WHY DOES IT MATTER

In recent years, the number of fires in Greece for which PPC facilities are responsible has increased. It is a fact that the extensive medium and low voltage network of 238,000 km managed by HEDNO (100% subsidiary of PPC), as well as the 11,000 km high voltage network managed by IPTO (a company that has passed 66% control Public and at a rate of 24% in the Chinese State Grid), can under certain conditions be a source of fire. Fire can also be caused by explosions in transformers, by failures mainly due to poor or insufficient maintenance, and by periods when demand increases due to overload which leads to the deterioration of failures at critical points. At the same time, the phenomenon of local power outages is common in the Greek islands due to transformer failures in the summer months, but also in the large urban centers of Attica and Thessaloniki due to dust accumulation in electric pylon insulators and damage and loss of cables connecting the pylons or damage caused by sabotage leads to fires.

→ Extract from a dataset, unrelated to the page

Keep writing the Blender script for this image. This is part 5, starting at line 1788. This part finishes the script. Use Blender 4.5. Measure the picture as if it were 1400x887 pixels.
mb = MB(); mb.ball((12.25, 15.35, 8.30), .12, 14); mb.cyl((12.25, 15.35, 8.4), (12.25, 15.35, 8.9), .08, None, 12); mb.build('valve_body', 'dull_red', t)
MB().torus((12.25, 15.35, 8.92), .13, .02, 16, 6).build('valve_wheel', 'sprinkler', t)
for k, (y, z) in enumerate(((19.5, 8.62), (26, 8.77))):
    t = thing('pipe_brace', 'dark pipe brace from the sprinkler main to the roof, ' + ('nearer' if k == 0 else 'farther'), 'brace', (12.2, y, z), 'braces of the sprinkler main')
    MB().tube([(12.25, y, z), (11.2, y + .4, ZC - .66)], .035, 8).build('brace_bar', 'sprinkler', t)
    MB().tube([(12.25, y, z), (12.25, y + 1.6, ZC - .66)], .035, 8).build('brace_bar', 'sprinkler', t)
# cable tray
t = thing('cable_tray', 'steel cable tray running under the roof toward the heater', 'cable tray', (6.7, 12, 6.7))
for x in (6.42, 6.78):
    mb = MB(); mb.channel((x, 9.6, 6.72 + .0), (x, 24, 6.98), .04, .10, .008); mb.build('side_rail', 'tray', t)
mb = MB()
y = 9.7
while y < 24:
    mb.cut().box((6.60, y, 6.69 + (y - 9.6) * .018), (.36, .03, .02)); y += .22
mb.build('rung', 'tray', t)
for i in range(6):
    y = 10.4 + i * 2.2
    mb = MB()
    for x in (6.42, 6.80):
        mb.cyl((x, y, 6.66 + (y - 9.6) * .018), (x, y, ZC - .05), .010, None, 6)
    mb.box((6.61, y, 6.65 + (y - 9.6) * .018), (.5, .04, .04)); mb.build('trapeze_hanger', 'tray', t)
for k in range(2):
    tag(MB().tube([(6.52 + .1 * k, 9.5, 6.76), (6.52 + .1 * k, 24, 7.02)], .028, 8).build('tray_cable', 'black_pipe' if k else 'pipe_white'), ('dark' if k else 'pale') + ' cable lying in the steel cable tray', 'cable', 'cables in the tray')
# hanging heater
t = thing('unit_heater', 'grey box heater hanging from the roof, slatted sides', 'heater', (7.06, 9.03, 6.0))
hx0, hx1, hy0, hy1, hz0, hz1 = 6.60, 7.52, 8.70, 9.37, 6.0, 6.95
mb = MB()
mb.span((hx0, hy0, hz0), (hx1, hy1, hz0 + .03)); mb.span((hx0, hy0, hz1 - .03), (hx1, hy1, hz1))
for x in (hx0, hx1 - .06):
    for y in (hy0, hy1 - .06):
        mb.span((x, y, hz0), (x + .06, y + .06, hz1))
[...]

It is revealed that monitoring of so many thousands of kilometers of network by manual human means is a great challenge. For example, it is enough to think that a PPC pillar can have 5-10 insulators, the condition of which is currently manually monitored by human resources (aerial), who will have to climb on each pillar separately to perform a visual control. This introduces huge costs to the workforce while at the same time increasing the risk of having an accident at work. The situation is getting even worse if we consider the number of machines in PPC facilities (outdoor transformers, pylons, etc.) which need systematic and preventive maintenance in some cases.

Based on the above, it is deemed necessary to automate the monitoring of PPC facilities in order to prevent a number of fires, disasters and accidents at work. The PPC Innovation Hub, is active in providing services to the units of the PPC SA Group, but also to third parties, other than PPC customers, and aims to develop an intelligent system for monitoring critical energy infrastructure based on UAV swarms, integrated with existing monitoring systems. The solution to these issues can be provided by the integration of information technology and robotics for the autonomous monitoring of large-scale installations in critical energy infrastructure located outdoors. It is obvious that the development of such a system will significantly help in the timely prevention of accidents (such as fires) and will provide increased awareness of the situation in the maintenance of energy infrastructure. At the same time, the use of human resources in dangerous tasks will be reduced, while the ability to monitor large areas in a small fraction of the time required by human resources to perform the corresponding actions will be multiplied. Given the current situation and the criticality of the sector, there is an urgent need to optimize surveillance techniques, tools and means, thus increasing their efficiency and reducing critical hazards.